Rather, in order to get a fuller comprehension of a problem, you absolutely must also stand – at least for purposes of accurate analysis – outside the Problem. Once clear of its hot atmosphere, you can get a clearer picture of other factors (and their possible consequences); that is to say, you gain a clearer, larger, and fuller perspective. But this is precisely what R-feminist ‘engagement’ slyly forbids: to do anything that might weaken your burning emotional involvement is to betray the cause. Which, then, is precisely the great psychological and epistemological danger facing all ‘revolutionaries’: they purchase their emotionally vital attachment at the price of any fuller and more accurate comprehension of what faces them. They thus run the awful risks of taking ill-informed actions – which, of course, revolutionary theory would insist is not important because ‘revolutionary ardor’ will see them through regardless of the wisdom or whackulence of their actions. Hitler, as things began to go south in Russia, did precisely this, dismissing the Prussian Halder and taking on the Party-friendly Zeitzler as chief of staff: in the face of intensifying bad news, Hitler told Halder that “what is needed now is National-Socialist ardor” and not Halder’s frumpy insistence on facts and military realities.

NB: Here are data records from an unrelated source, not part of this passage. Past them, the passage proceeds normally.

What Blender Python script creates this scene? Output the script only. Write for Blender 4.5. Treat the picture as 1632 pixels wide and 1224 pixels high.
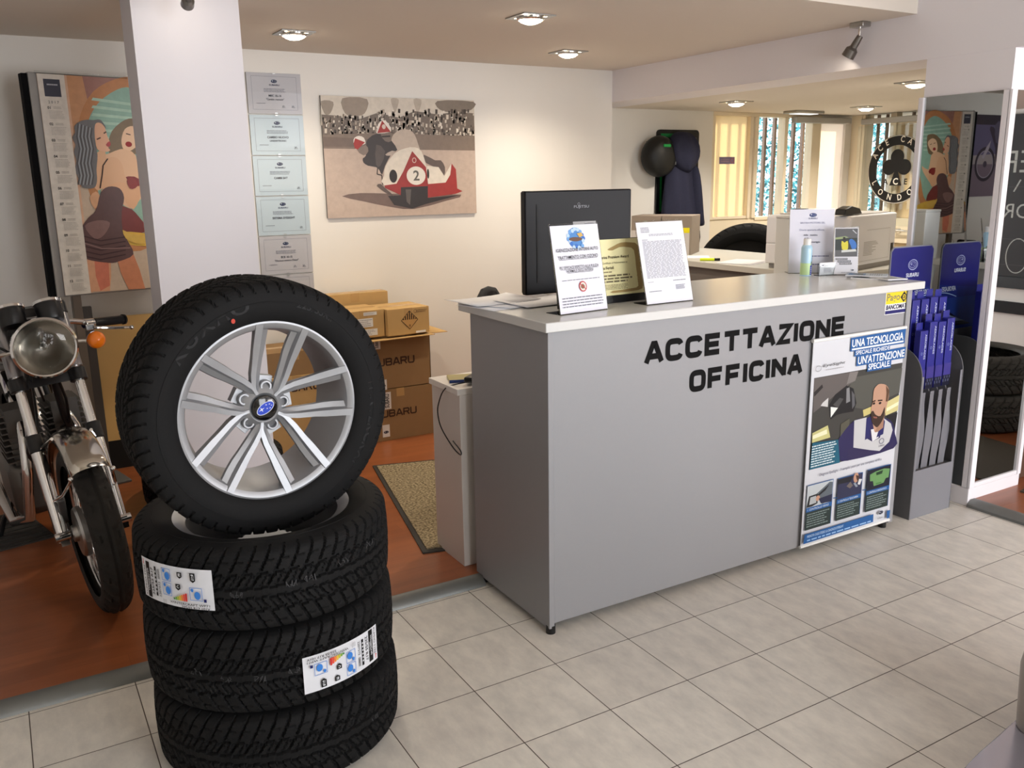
import bpy, math, random
import numpy as np
from mathutils import Vector, Matrix

for o in list(bpy.data.objects):
    bpy.data.objects.remove(o)
SC = bpy.context.scene
COL = SC.collection
random.seed(7)
PI = math.pi
R = math.radians

# ---------------------------------------------------------------- camera
cam_data = bpy.data.cameras.new('camera')
cam = bpy.data.objects.new('camera', cam_data)
COL.objects.link(cam)
cam_data.sensor_width = 36.0
cam_data.lens = 30.79
cam_data.clip_start = 0.02
cam.matrix_world = Matrix(((0.8622475, 0.1278151, -0.4900945, -1.41136),
                           (-0.5062632, 0.1887218, -0.8414759, -2.16891),
                           (-0.0150619, 0.9736772, 0.2274330, 1.54679),
                           (0, 0, 0, 1)))
SC.camera = cam

# ---------------------------------------------------------------- sky, sun, daylight, exposure
world = bpy.data.worlds.new('sky')
SC.world = world
world.use_nodes = True
wn = world.node_tree.nodes
bgn = wn['Background']
bgn.inputs['Color'].default_value = (0.90, 0.95, 1.0, 1)
bgn.inputs['Strength'].default_value = 4.0


def add_light(name, kind, loc, energy, color, rot=None, **kw):
    ld = bpy.data.lights.new(name, kind)
    ld.energy = energy
    ld.color = color
    for k, v in kw.items():
        setattr(ld, k, v)
    lo = bpy.data.objects.new(name, ld)
    COL.objects.link(lo)
    lo.location = loc
    if rot:
        lo.rotation_euler = rot
    return lo


# low sun falling on the garden side, behind the frosted door panels
sun = add_light('sun', 'SUN', (8, 8, 6), 7.0, (1.0, 0.86, 0.66), angle=R(1.0))
sun.rotation_euler = Vector((-0.42, -0.80, -0.50)).to_track_quat('-Z', 'Y').to_euler()
# daylight through the shop front behind the camera and through the right-hand room's window
add_light('shopfront_daylight', 'AREA', (0.70, -5.2, 1.45), 150.0, (0.91, 0.95, 1.0), (R(90), 0, 0),
          shape='RECTANGLE', size=2.3, size_y=2.4)
add_light('side_window_daylight', 'AREA', (4.4, -5.2, 1.25), 205.0, (0.95, 0.97, 1.0), (R(90), 0, 0),
          shape='RECTANGLE', size=3.0, size_y=1.7)

SC.view_settings.view_transform = 'Standard'
SC.view_settings.look = 'None'
SC.view_settings.exposure = 0.0
SC.view_settings.gamma = 1.0
SC.view_settings.use_curve_mapping = False


# ---------------------------------------------------------------- materials
def lin(v):
    v = v / 255.0
    return v / 12.92 if v <= 0.04045 else ((v + 0.055) / 1.055) ** 2.4


def rgb(r, g, b):
    return (lin(r), lin(g), lin(b), 1.0)


_mats = {}


def pm(name, col, rough=0.5, metal=0.0, spec=0.5, coat=0.0, noise=0.0, nscale=40.0, bump=0.0, bscale=200.0, trans=0.0,
       ior=1.45, emis=None, estr=0.0, alpha=1.0):
    """principled material with optional noise mottling and bump"""
    if name in _mats:
        return _mats[name]
    m = bpy.data.materials.new(name)
    m.use_nodes = True
    nt = m.node_tree
    b = nt.nodes['Principled BSDF']
    c = rgb(*col)
    b.inputs['Base Color'].default_value = c
    b.inputs['Roughness'].default_value = rough
    b.inputs['Metallic'].default_value = metal
    b.inputs['Specular IOR Level'].default_value = spec
    b.inputs['Coat Weight'].default_value = coat
    b.inputs['Transmission Weight'].default_value = trans
    b.inputs['IOR'].default_value = ior
    b.inputs['Alpha'].default_value = alpha
    if emis:
        b.inputs['Emission Color'].default_value = rgb(*emis)
        b.inputs['Emission Strength'].default_value = estr
    if noise or bump:
        tc = nt.nodes.new('ShaderNodeTexCoord')
    if noise:
        n = nt.nodes.new('ShaderNodeTexNoise')
        n.inputs['Scale'].default_value = nscale
        n.inputs['Detail'].default_value = 4
        nt.links.new(tc.outputs['Object'], n.inputs['Vector'])
        mx = nt.nodes.new('ShaderNodeMix')
        mx.data_type = 'RGBA'
        mx.inputs['A'].default_value = tuple(min(1, x * (1 - noise)) for x in c[:3]) + (1,)
        mx.inputs['B'].default_value = tuple(min(1, x * (1 + noise)) for x in c[:3]) + (1,)
        nt.links.new(n.outputs['Fac'], mx.inputs['Factor'])
        nt.links.new(mx.outputs['Result'], b.inputs['Base Color'])
    if bump:
        n2 = nt.nodes.new('ShaderNodeTexNoise')
        n2.inputs['Scale'].default_value = bscale
        n2.inputs['Detail'].default_value = 3
        nt.links.new(tc.outputs['Object'], n2.inputs['Vector'])
        bp = nt.nodes.new('ShaderNodeBump')
        bp.inputs['Strength'].default_value = bump
        bp.inputs['Distance'].default_value = 0.002
        nt.links.new(n2.outputs['Fac'], bp.inputs['Height'])
        nt.links.new(bp.outputs['Normal'], b.inputs['Normal'])
    _mats[name] = m
    return m


def ink(r, g, b, rough=0.45):
    art = 0.16 if rough in (0.35, 0.4) and r < 222 else 0.0      # painted and photographic prints are mottled
    return pm('ink_%d_%d_%d_%d' % (r, g, b, int(rough * 100)), (r, g, b), rough, spec=0.3, noise=art, nscale=34)


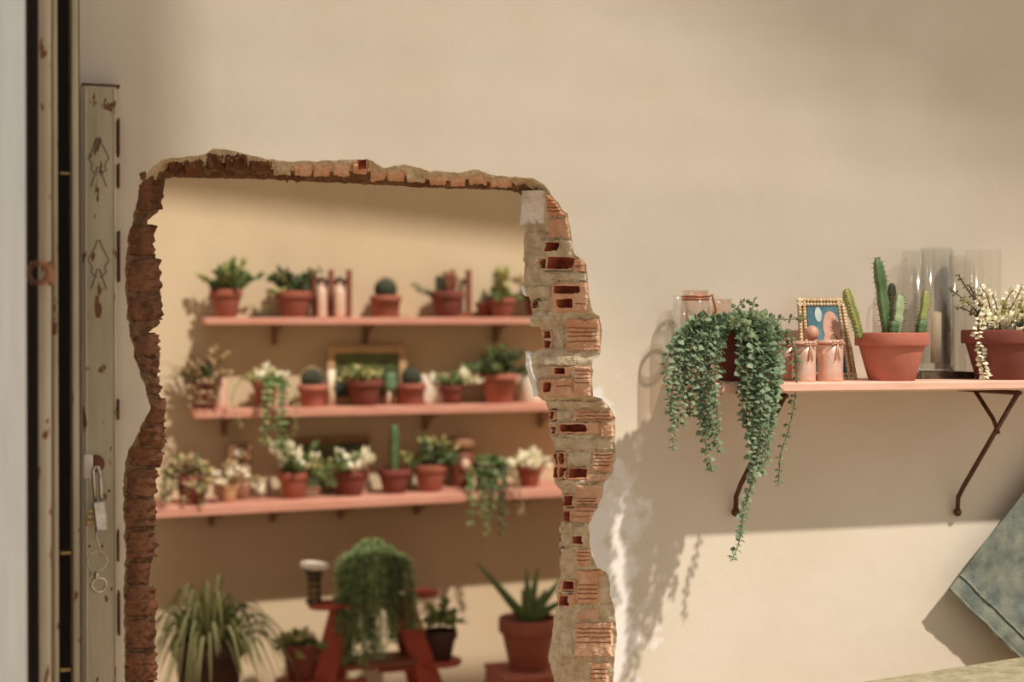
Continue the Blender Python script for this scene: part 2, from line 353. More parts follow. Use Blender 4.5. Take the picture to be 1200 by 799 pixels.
slab('wall_back', -4.0, 5.0, BW-.2, BW, 0, HC+2.75, M_BACK)
slab('floor', -5, 6, BW-.2, 5.5, -.1, 0, M_FLOOR)

# ---- bricks of the opening: rectangles in pixels with their hollows and score lines
def side(px, py):
    if py < 226 and px < 636: return cT, 0, 1
    return (cR if px > 400 else cL), 1, 0
def loft(which, px, py):
    L = {'L': cL, 'T': cT, 'R': cR}[which]
    k = 0 if which == 'T' else 1; c = px if which == 'T' else py; x = py if which == 'T' else px
    best = min(L, key=lambda p: abs((p[k]+p[k+2])/2-c))
    a = best[1-k]; b = best[3-k]
    if abs(b-a) < 1e-3: return 0
    return (x-a)/(b-a)
def nrm(which, px, py):
    s = loft(which, px, py); e = 3
    a = at(px, py, dep(which, px, s))
    if which == 'T': b = at(px, py+e, dep('T', px, loft(which, px, py+e))); c = at(px+e, py, dep('T', px+e, loft(which, px+e, py)))
    else: b = at(px+e, py, -TH*loft(which, px+e, py)); c = a+Z*.01
    n = (b-a).cross(c-a).normalized()
    if n.dot(O-a) < 0: n = -n
    return n
# type: (side, x0,y0,x1,y1, material index, [hollows x0,y0,x1,y1], [groove y, x0, x1], proud mm)
BR = [
('R',641,229,667,253,1,[],[(y,642,666) for y in (235,239,243,247)],4),
('R',643,255,669,279,0,[],[],3),
('R',616,271,639,298,2,[],[],3),
('R',634,281,671,317,2,[(641,284,657,294),(644,301,671,315),(634,304,642,314)],[],5),
('R',674,303,686,318,0,[],[(312,675,685)],7),
('R',616,303,631,332,2,[],[],2),
('R',634,319,688,329,2,[],[],3),
('R',648,331,690,366,0,[(652,335,681,344),(655,350,673,361)],[(356,676,688)],5),
('R',619,335,646,348,2,[],[],4),
('R',624,351,646,364,2,[(624,352,632,361)],[],3),
('R',622,370,650,383,2,[],[],6),
('R',665,374,703,411,1,[],[(y,667,701) for y in (384,389,394,400)],6),
('R',638,386,648,409,3,[(639,388,646,396),(639,399,646,407)],[],3),
('R',652,374,662,410,2,[],[],2),
('R',624,417,676,428,2,[],[],4),
('R',645,429,671,441,3,[(651,431,663,438)],[],3),
('R',674,429,693,464,0,[],[(y,675,692) for y in (434,439,443,448)],5),
('R',633,443,672,465,0,[(640,448,648,459)],[(452,655,671)],6),
('R',643,469,714,478,2,[],[],4),
('R',672,480,719,493,0,[],[(y,676,717) for y in (483,487,491)],5),
('R',644,480,652,493,3,[(645,482,650,491)],[],3),
('R',654,480,670,492,2,[],[],5),
('R',645,496,655,510,3,[(646,500,652,508)],[],3),
('R',656,494,704,509,3,[(659,497,688,506)],[],4),
('R',706,495,720,511,0,[],[],5),
('R',651,513,719,527,2,[],[],4),
('R',649.5,529,664,561,1,[(651,531,655,543),(658,531,662,543),(651,547,655,559),(658,547,662,559)],[],5),
('R',666,529,694,545,2,[],[],3),
('R',666,547,695,563,3,[(668,549,688,560)],[],2),
('R',697,529,718,552,1,[],[(y,698,717) for y in (533,537,541,545)],6),
('R',688,554,711,564,0,[],[],5),
('R',661,568,676,577,2,[],[],3),
('R',661,579,675,594,3,[(662,581,672,592)],[],3),
('R',661,596,673,613,3,[(662,599,670,611)],[],3),
('R',677,568,706,590,0,[],[(y,678,703) for y in (584,587)],6),
('R',674,592,698,613,0,[],[(y,676,697) for y in (594,599,605)],5),
('R',656,617,669,640,2,[(656.5,624,660,635)],[],3),
('R',656,642,669,668,2,[(656.5,643,660,652)],[],3),
('R',671,617,690,640,2,[(673,628,684,637)],[],4),
('R',678,643,692,664,0,[],[(y,680,691) for y in (647,651,656)],4),
('R',678,668,702,707,0,[],[(y,679,701) for y in (685,690,695,701)],6),
('R',657,678,676,692,3,[(661,681,674,690)],[],3),
('R',655,696,676,711,3,[(657,698,668,709)],[],3),
('R',676,712,702,726,0,[],[],2),
('R',675,729,719,769,0,[],[(y,677,717) for y in (736,741,746,752)],6),
('R',692,776,714,804,1,[],[(y,693,712) for y in (784,789,794)],5),
('R',655,740,672,770,2,[],[],3),
]
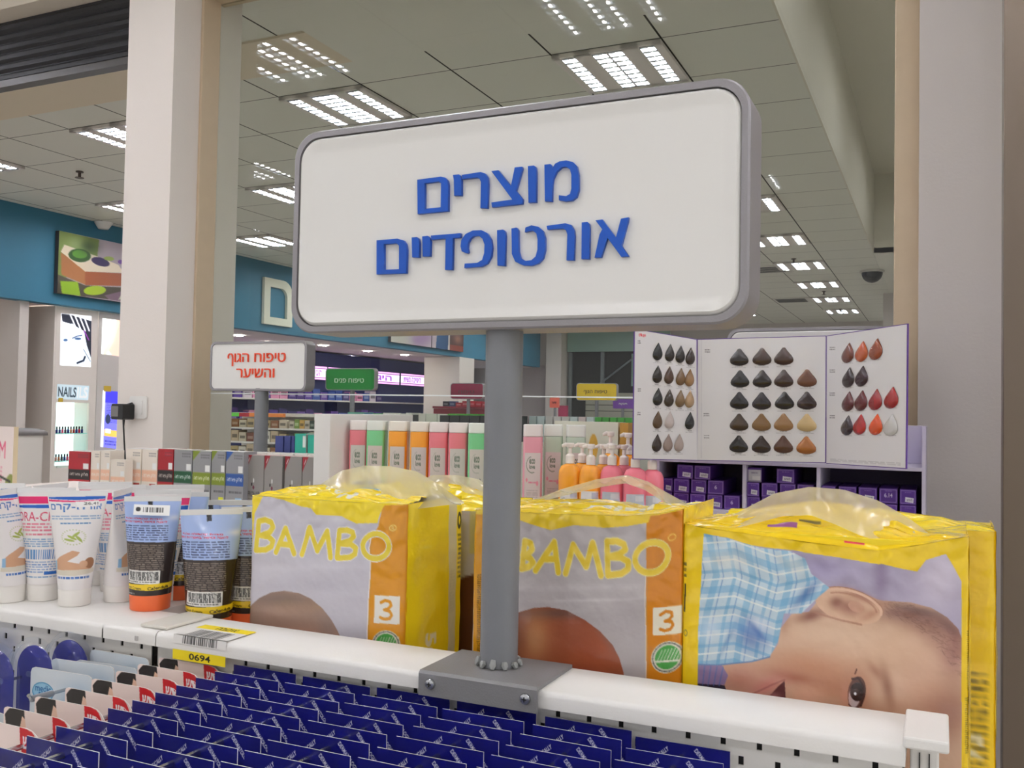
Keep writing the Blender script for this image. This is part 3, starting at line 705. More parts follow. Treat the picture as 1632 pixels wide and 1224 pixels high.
o = painted_mesh('product_card', lambda u, v: (-1.285+.09*u, .90+0*u, 1.272-.09*v-.0*u), bp_, M_GLOSS); t = MB(); t.box(-1.285, -1.195, .9005, .9015, 1.12, 1.272); t.build('card_back', mat('bright_blue_card', (40, 110, 220), .4), o)
tag(o, 'bright blue card at the far left end behind the round packs', 'product card')
# small grey blister near the right end
t = MB(); t.prism(rrect(.09, .12, .01, 5, -.085, 1.195), .903, .909, axis='y'); o = t.build('grey_blister_pack', mat('grey_blue_blister', (176, 186, 196), .3), smooth=True); tag(o, 'grey-blue rounded blister pack at the right end of the pegboard', 'blister pack')
# PART 4 ------------------------------------------------------------------ tubes on the white top
def tube_thing(name, h, r, hw, pic, capcol, cap_h, body_col, band=.007, bandcol=(238, 238, 236), glossm=None):
    root = bpy.data.objects.new(name, None); COL.objects.link(root); root.empty_display_size = .02
    zb, zt = cap_h, h-band
    def ring(v):
        t = 1-v; e = t**1.15; return r+(hw-r)*e, r*(1-t**1.6)+.0012*t**1.6
    g = pic
    def pos(u, v):
        a, b = ring(v); th = PI*(u-.5); return a*np.sin(th), -b*np.cos(th), zb+(zt-zb)*(1-v)
    E = []; F = []; C = []; m_ = 14; kk = 14
    for j in range(kk+1):
        v = j/kk; a, b = ring(v)
        for i in range(m_+1):
            th = PI*(.5+i/m_); E.append((a*math.sin(th), -b*math.cos(th), zb+(zt-zb)*(1-v))); C.append(body_col if v < .62 or body_col != 'dark' else body_col)
    for j in range(kk):
        for i in range(m_): q = j*(m_+1)+i; F.append((q, q+m_+1, q+m_+2, q+1))
    o = painted_mesh('tube_body', pos, g, M_TUBE, root, (E, F), C, smooth=True)
    o.data.polygons.foreach_set('use_smooth', [True]*len(o.data.polygons))
    s = MB(); s.prism([(-hw, zt), (hw, zt), (hw*.995, h), (-hw*.995, h)], -.0011, .0011, axis='y'); s.build('crimped_end', mat('crimp_white%d' % bandcol[2], bandcol, .35), root)
    c = MB(); c.lathe([(r*.93, 0), (r*.95, .001), (r*.99, cap_h-.002), (r*.97, cap_h)], 28); c.build('cap', capcol, root, smooth=True); return root
W1, BL, PK = (240, 236, 234), (30, 96, 190), (226, 38, 108)
f1 = Pic(110, 190, W1, quad=[(398, 222), (858, 222), (745, 1010), (432, 1010)])
f1.poly([(440, 243), (800, 236), (800, 266), (620, 282), (440, 262)], BL); f1.poly([(440, 270), (620, 290), (800, 272), (800, 290), (620, 306), (440, 292)], PK)
f1.text(heb('אורה-קרם'), (465, 325, 762, 412), (34, 100, 180), .01); f1.poly([(615, 300), (740, 285), (748, 350), (622, 362)], (246, 244, 242)); f1.text('26.41', (655, 305, 735, 335), (60, 60, 60), .01)
f1.small(460, 448, 762, 500, 2, (60, 120, 180), fill=.5); f1.small(530, 518, 688, 540, 1, (60, 120, 180), .9)
for a in range(0, 360, 15): f1.ell(597+62*math.cos(math.radians(a)), 645+62*math.sin(math.radians(a)), 6, 4, (200, 205, 160), a)
for (x, y, r_) in ((590, 650, 40), (610, 625, -50), (575, 670, 20), (625, 660, 60)): f1.ell(x, y, 30, 9, (170, 185, 90), r_)
f1.poly([(445, 893), (730, 880), (732, 910), (600, 925), (445, 918)], (222, 214, 196)); f1.poly([(455, 890), (462, 840), (510, 800), (590, 752), (630, 765), (615, 790), (560, 830), (640, 850), (700, 860), (700, 885)], (212, 164, 128))
f1.ell(690, 845, 36, 38, (168, 120, 88)); f1.ell(650, 850, 25, 24, (214, 168, 134)); f1.poly([(455, 890), (460, 830), (485, 825), (480, 890)], (150, 190, 220)); f1.small(480, 930, 690, 955, 1, (34, 90, 180), .9)
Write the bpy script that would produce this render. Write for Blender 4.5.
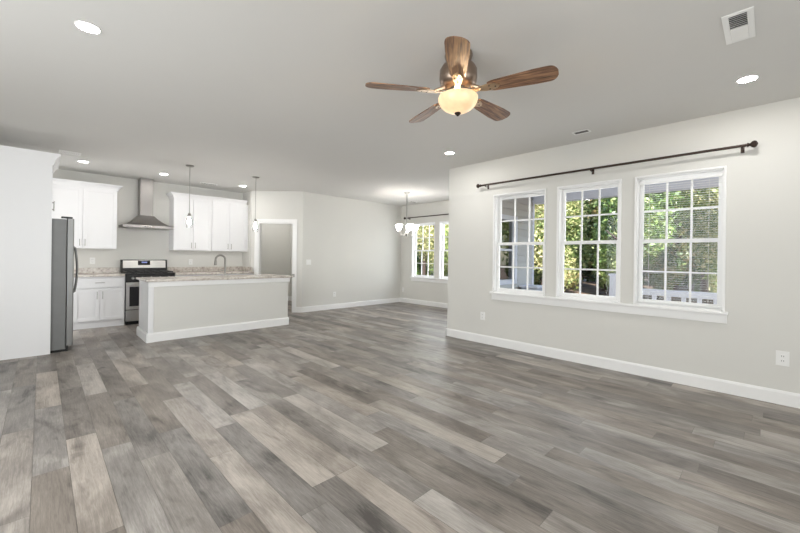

I also note that when this approach – already well established in the Beltway and the national politics by 2001 – was deployed by Bush-Cheney (from the Right) in the analysis of intelligence during the run-up to the decision to invade Iraq, with lethal consequences. And if one wished to make the case that Bush-Cheney had decided to invade Iraq even before 9/11, then I would say that this simply demonstrates my point even further: the Objective you have decided on is all that matter, ‘facts don’t matter’ (that crapulent and hoary R-feminist mantra), and your zeal and willpower will force history and reality to conform to your dampdreams. Thus baaaad ideas migrate in the Beltway, to the undoing of all.
The R-feminist ‘knower’ is “inside” the problem; she is “situated” within it – that’s the hallmark of R-feminist “knowing” (p.xvi). In other words, I know what I feel, and what I feel is more right than whatever you think, and so I don’t have to listen to you or talk about it – nyah nyah.
My God.

And the Beltway bought it hook, line and sinker.

American politics as a bad 1970s family sitcom. This is the real dynamic around Carol Gilligan’s Breakfast Table. And it is no basis for a system of mature, adult, democratic government. As should be increasingly obvious.

But perhaps it’s too late for all that now.

Well, that was the Preface. There’s more – stay tuned.

 And start thinking.

NOTES

*My edition is the hard-cover edition published by Harvard University Press. ISBN 0-674-89645-9.

**See my Post on “Justice Brennan” here.

***In this regard, I remind you of Confederate General Pat Cleburne’s instant observation when informed, in the early months of 1865, that the desperate government in Richmond was going to allow ‘Negroes’ to enlist in the rapidly-dwindling army: “If the Negro can make a good soldier, then our whole theory of slavery has been wrong from the beginning”. Funny how the night moves.

****The text of that Address, here , is well worth a re-reading, imagining, as I have said, Ourselves in the position of the Confederate rather than the Union side.